PROBLEM>
Leave out the pictures; transcribe all else exactly.

◆ ◆ ◆ ◆ ◆ ◆ ◆

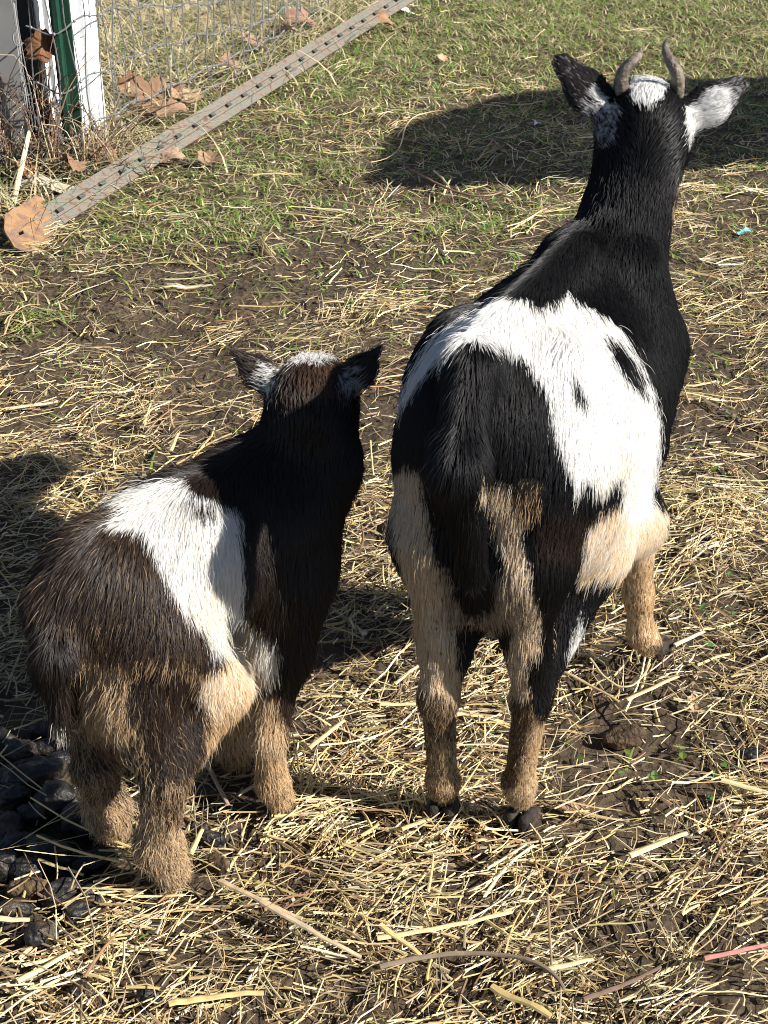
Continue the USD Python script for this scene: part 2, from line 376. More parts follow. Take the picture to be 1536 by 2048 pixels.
# small broad leaved weeds
wp = sample_ground(60000); wm = mask(wp, WEED)
wp = wp[(rng.random(len(wp)) < wm * 0.16)]
def weed_leaves(p):
    parts = []
    n = len(p)
    az = rng.uniform(0, 2 * np.pi, n); L = rng.uniform(.006, .014, n); W = L * rng.uniform(.5, .75, n); T = rng.uniform(-.1, .6, n)
    z = gz(p[:, 0], p[:, 1]) + rng.uniform(.004, .014, n)
    o = np.array([(0, 0, 0), (.35, .5, .08), (.75, .38, .05), (1, 0, -.05), (.75, -.38, .05), (.35, -.5, .08), (.5, 0, -.02)])
    x = o[None, :, 0] * L[:, None]; y = o[None, :, 1] * W[:, None]; zz = z[:, None] + o[None, :, 2] * L[:, None] + x * T[:, None]
    v = np.stack([p[:, 0:1] + x * np.cos(az)[:, None] - y * np.sin(az)[:, None], p[:, 1:2] + x * np.sin(az)[:, None] + y * np.cos(az)[:, None], zz], -1)
    f = np.array([(i, (i + 1) % 6, 6) for i in range(6)])[None] + (np.arange(n) * 7)[:, None, None]
    c = np.stack([rng.uniform(.07, .13, n), rng.uniform(.13, .20, n), rng.uniform(.025, .05, n)], 1)
    return v.reshape(-1, 3), f.reshape(-1, 3), np.repeat(c[:, None], 7, 1).reshape(-1, 3)
v, f, t = weed_leaves(wp)
wo = put('weeds', (v, f), M['grass'], tint=t)
tag(wo, 'tiny bright green broad leaved weeds growing through the straw', 'weeds', kind='stuff')

# tall dry grass along the foot of the wire fence
tp = sample_ground(60000)
FENCE_AREA = [(430, 60, 190, 75), (300, 110, 130, 70), (250, 230, 90, 60), (180, 330, 110, 40), (560, 30, 120, 40), (60, 420, 60, 30)]
tp = tp[rng.random(len(tp)) < mask(tp, FENCE_AREA) * 0.6]
n = len(tp)
c = np.where((rng.random(n) < .14)[:, None], np.array([(.12, .20, .05)]), np.array([(.55, .47, .29)])) * rng.uniform(.45, 1.2, (n, 1))
v, f, t = join([blades(tp, rng.uniform(.04, .14, n), rng.uniform(.0018, .0048, n), c, (0.7, 2.4), 4)])
to = put('dry_grass', (v, f), M['grass'], tint=t)
tag(to, 'long dry straw coloured grass matted along the foot of the wire fence', 'dry grass', kind='stuff')
# crumbs of soil
def crumbs():
    p = sample_ground(30000)
    p = p[rng.random(len(p)) < np.clip(mask(p, MUD) * 0.45 + 0.03, 0, 1)]; n = len(p)
    r = rng.uniform(.0015, .006, n) * rng.uniform(.6, 1.2, n)
    ico = trimesh.creation.icosphere(0)
    vv = ico.vertices[None] * rng.uniform(.6, 1.2, (n, 12, 1)) * r[:, None, None] * [1, 1, .7]
    vv = vv + np.column_stack([p, gz(p[:, 0], p[:, 1]) + r * .25])[:, None]
    return vv.reshape(-1, 3), (ico.faces[None] + (np.arange(n) * 12)[:, None, None]).reshape(-1, 3)
tag(put('soil_crumbs', crumbs(), M['soil']), 'crumbs of dark damp soil lying on the bare patches', 'soil', kind='stuff')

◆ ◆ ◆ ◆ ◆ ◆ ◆

EXERCISE OUTPUT>
Continue the USD Python script for this scene: part 2, from line 376. More parts follow. Take the picture to be 1536 by 2048 pixels.
# small broad leaved weeds
wp = sample_ground(60000); wm = mask(wp, WEED)
wp = wp[(rng.random(len(wp)) < wm * 0.16)]
def weed_leaves(p):
    parts = []
    n = len(p)
    az = rng.uniform(0, 2 * np.pi, n); L = rng.uniform(.006, .014, n); W = L * rng.uniform(.5, .75, n); T = rng.uniform(-.1, .6, n)
    z = gz(p[:, 0], p[:, 1]) + rng.uniform(.004, .014, n)
    o = np.array([(0, 0, 0), (.35, .5, .08), (.75, .38, .05), (1, 0, -.05), (.75, -.38, .05), (.35, -.5, .08), (.5, 0, -.02)])
    x = o[None, :, 0] * L[:, None]; y = o[None, :, 1] * W[:, None]; zz = z[:, None] + o[None, :, 2] * L[:, None] + x * T[:, None]
    v = np.stack([p[:, 0:1] + x * np.cos(az)[:, None] - y * np.sin(az)[:, None], p[:, 1:2] + x * np.sin(az)[:, None] + y * np.cos(az)[:, None], zz], -1)
    f = np.array([(i, (i + 1) % 6, 6) for i in range(6)])[None] + (np.arange(n) * 7)[:, None, None]
    c = np.stack([rng.uniform(.07, .13, n), rng.uniform(.13, .20, n), rng.uniform(.025, .05, n)], 1)
    return v.reshape(-1, 3), f.reshape(-1, 3), np.repeat(c[:, None], 7, 1).reshape(-1, 3)
v, f, t = weed_leaves(wp)
wo = put('weeds', (v, f), M['grass'], tint=t)
tag(wo, 'tiny bright green broad leaved weeds growing through the straw', 'weeds', kind='stuff')

# tall dry grass along the foot of the wire fence
tp = sample_ground(60000)
FENCE_AREA = [(430, 60, 190, 75), (300, 110, 130, 70), (250, 230, 90, 60), (180, 330, 110, 40), (560, 30, 120, 40), (60, 420, 60, 30)]
tp = tp[rng.random(len(tp)) < mask(tp, FENCE_AREA) * 0.6]
n = len(tp)
c = np.where((rng.random(n) < .14)[:, None], np.array([(.12, .20, .05)]), np.array([(.55, .47, .29)])) * rng.uniform(.45, 1.2, (n, 1))
v, f, t = join([blades(tp, rng.uniform(.04, .14, n), rng.uniform(.0018, .0048, n), c, (0.7, 2.4), 4)])
to = put('dry_grass', (v, f), M['grass'], tint=t)
tag(to, 'long dry straw coloured grass matted along the foot of the wire fence', 'dry grass', kind='stuff')
# crumbs of soil
def crumbs():
    p = sample_ground(30000)
    p = p[rng.random(len(p)) < np.clip(mask(p, MUD) * 0.45 + 0.03, 0, 1)]; n = len(p)
    r = rng.uniform(.0015, .006, n) * rng.uniform(.6, 1.2, n)
    ico = trimesh.creation.icosphere(0)
    vv = ico.vertices[None] * rng.uniform(.6, 1.2, (n, 12, 1)) * r[:, None, None] * [1, 1, .7]
    vv = vv + np.column_stack([p, gz(p[:, 0], p[:, 1]) + r * .25])[:, None]
    return vv.reshape(-1, 3), (ico.faces[None] + (np.arange(n) * 12)[:, None, None]).reshape(-1, 3)
tag(put('soil_crumbs', crumbs(), M['soil']), 'crumbs of dark damp soil lying on the bare patches', 'soil', kind='stuff')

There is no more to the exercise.